**What is expected:**
Restate word for word the lines of the data below, from the first through the one that has "lime fern bed','urn')".

=======

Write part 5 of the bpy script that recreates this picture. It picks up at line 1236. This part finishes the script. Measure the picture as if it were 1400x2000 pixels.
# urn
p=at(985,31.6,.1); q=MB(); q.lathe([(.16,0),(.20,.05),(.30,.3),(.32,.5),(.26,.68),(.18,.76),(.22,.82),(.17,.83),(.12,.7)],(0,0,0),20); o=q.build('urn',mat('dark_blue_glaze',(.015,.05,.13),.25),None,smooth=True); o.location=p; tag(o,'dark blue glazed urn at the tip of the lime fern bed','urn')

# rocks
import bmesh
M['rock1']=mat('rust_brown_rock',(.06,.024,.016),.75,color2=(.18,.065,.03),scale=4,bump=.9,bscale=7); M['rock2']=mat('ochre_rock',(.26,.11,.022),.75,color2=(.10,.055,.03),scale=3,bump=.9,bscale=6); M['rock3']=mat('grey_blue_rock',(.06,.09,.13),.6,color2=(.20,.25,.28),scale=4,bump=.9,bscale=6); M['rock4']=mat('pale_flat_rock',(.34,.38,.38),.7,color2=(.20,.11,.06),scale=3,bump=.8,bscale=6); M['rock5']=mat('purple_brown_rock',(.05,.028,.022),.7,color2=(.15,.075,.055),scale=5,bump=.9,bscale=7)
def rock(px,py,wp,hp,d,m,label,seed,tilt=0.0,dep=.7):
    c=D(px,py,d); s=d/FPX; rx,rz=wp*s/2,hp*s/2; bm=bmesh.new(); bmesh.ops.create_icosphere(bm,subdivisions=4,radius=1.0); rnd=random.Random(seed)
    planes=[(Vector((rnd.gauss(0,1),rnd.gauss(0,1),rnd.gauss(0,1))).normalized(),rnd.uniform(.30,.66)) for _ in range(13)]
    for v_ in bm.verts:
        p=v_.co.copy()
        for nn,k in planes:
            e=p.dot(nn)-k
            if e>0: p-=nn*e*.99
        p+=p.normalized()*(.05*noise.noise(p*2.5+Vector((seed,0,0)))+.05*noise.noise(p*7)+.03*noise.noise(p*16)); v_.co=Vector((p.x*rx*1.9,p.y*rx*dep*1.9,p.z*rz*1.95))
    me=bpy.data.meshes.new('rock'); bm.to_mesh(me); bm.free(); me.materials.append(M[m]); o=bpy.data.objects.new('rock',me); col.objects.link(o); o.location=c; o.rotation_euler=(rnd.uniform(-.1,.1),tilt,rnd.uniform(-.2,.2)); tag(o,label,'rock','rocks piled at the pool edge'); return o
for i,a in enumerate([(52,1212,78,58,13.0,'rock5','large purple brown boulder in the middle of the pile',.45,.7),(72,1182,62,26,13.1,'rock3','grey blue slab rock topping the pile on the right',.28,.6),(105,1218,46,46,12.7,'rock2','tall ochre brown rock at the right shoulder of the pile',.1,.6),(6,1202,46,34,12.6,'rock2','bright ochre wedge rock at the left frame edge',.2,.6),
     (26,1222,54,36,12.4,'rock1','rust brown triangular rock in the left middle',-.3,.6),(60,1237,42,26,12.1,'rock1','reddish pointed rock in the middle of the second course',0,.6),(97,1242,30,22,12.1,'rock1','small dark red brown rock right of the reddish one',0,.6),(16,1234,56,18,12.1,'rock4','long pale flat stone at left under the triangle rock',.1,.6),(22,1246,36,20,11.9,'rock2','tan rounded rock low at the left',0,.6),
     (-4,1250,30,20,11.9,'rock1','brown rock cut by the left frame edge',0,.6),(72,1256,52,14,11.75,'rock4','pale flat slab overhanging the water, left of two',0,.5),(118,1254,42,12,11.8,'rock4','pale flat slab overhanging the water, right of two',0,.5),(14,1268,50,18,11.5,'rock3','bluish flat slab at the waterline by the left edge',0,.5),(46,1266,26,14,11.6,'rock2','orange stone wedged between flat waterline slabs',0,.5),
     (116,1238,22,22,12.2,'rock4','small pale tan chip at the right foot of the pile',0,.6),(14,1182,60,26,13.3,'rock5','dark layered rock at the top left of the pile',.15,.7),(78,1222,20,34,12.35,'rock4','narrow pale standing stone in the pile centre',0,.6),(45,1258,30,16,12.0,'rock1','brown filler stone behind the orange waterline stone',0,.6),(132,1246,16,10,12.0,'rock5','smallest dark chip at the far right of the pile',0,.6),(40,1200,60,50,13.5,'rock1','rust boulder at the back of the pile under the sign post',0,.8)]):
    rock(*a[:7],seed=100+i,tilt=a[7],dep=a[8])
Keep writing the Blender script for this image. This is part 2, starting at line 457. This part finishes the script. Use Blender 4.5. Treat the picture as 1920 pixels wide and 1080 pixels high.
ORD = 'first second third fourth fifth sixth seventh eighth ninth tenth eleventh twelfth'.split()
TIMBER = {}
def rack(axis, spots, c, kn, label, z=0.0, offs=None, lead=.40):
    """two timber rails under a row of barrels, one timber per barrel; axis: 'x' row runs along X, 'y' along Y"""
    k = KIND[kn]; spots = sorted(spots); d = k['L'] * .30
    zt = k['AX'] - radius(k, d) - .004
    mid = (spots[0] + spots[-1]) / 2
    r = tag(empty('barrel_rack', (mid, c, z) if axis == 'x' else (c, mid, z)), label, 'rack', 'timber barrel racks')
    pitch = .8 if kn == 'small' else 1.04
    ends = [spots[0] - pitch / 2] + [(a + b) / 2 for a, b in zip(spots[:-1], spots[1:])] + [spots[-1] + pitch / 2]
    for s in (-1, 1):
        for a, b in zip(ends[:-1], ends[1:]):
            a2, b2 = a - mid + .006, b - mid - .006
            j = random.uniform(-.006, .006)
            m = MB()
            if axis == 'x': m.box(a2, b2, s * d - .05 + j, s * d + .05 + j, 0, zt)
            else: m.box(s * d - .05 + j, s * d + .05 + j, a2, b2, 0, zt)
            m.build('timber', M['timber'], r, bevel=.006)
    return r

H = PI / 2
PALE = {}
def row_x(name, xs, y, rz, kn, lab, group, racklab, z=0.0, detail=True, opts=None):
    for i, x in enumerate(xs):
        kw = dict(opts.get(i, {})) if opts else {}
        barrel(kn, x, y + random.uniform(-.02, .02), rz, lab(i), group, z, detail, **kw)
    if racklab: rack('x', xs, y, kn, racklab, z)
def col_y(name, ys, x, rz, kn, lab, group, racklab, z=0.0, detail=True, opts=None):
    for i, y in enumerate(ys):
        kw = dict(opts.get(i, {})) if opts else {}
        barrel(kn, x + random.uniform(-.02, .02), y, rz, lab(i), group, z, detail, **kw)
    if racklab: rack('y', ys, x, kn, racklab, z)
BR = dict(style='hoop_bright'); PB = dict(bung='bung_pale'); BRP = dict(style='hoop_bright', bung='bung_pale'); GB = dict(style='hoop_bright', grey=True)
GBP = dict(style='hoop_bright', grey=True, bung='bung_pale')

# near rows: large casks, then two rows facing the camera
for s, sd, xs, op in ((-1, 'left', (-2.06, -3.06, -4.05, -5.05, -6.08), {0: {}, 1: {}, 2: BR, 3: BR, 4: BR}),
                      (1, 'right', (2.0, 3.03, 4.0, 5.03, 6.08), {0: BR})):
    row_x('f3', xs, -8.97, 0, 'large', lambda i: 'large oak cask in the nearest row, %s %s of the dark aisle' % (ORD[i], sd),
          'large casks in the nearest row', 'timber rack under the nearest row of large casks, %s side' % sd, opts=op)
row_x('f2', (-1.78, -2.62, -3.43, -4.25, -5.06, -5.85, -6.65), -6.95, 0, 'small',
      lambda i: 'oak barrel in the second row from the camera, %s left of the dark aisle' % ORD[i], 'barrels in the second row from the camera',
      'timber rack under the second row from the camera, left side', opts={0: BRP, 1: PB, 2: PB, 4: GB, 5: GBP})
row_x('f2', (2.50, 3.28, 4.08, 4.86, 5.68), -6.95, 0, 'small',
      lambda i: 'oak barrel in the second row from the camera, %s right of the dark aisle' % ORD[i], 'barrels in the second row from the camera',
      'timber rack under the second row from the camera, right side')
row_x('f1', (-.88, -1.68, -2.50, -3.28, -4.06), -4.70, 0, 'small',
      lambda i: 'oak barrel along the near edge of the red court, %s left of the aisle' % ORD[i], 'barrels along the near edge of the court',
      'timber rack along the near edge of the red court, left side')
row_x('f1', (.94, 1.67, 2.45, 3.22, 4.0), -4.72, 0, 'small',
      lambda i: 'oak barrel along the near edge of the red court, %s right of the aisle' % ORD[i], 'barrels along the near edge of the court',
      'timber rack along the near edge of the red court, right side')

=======

**Written response:**
Write part 5 of the bpy script that recreates this picture. It picks up at line 1236. This part finishes the script. Measure the picture as if it were 1400x2000 pixels.
# urn
p=at(985,31.6,.1); q=MB(); q.lathe([(.16,0),(.20,.05),(.30,.3),(.32,.5),(.26,.68),(.18,.76),(.22,.82),(.17,.83),(.12,.7)],(0,0,0),20); o=q.build('urn',mat('dark_blue_glaze',(.015,.05,.13),.25),None,smooth=True); o.location=p; tag(o,'dark blue glazed urn at the tip of the lime fern bed','urn')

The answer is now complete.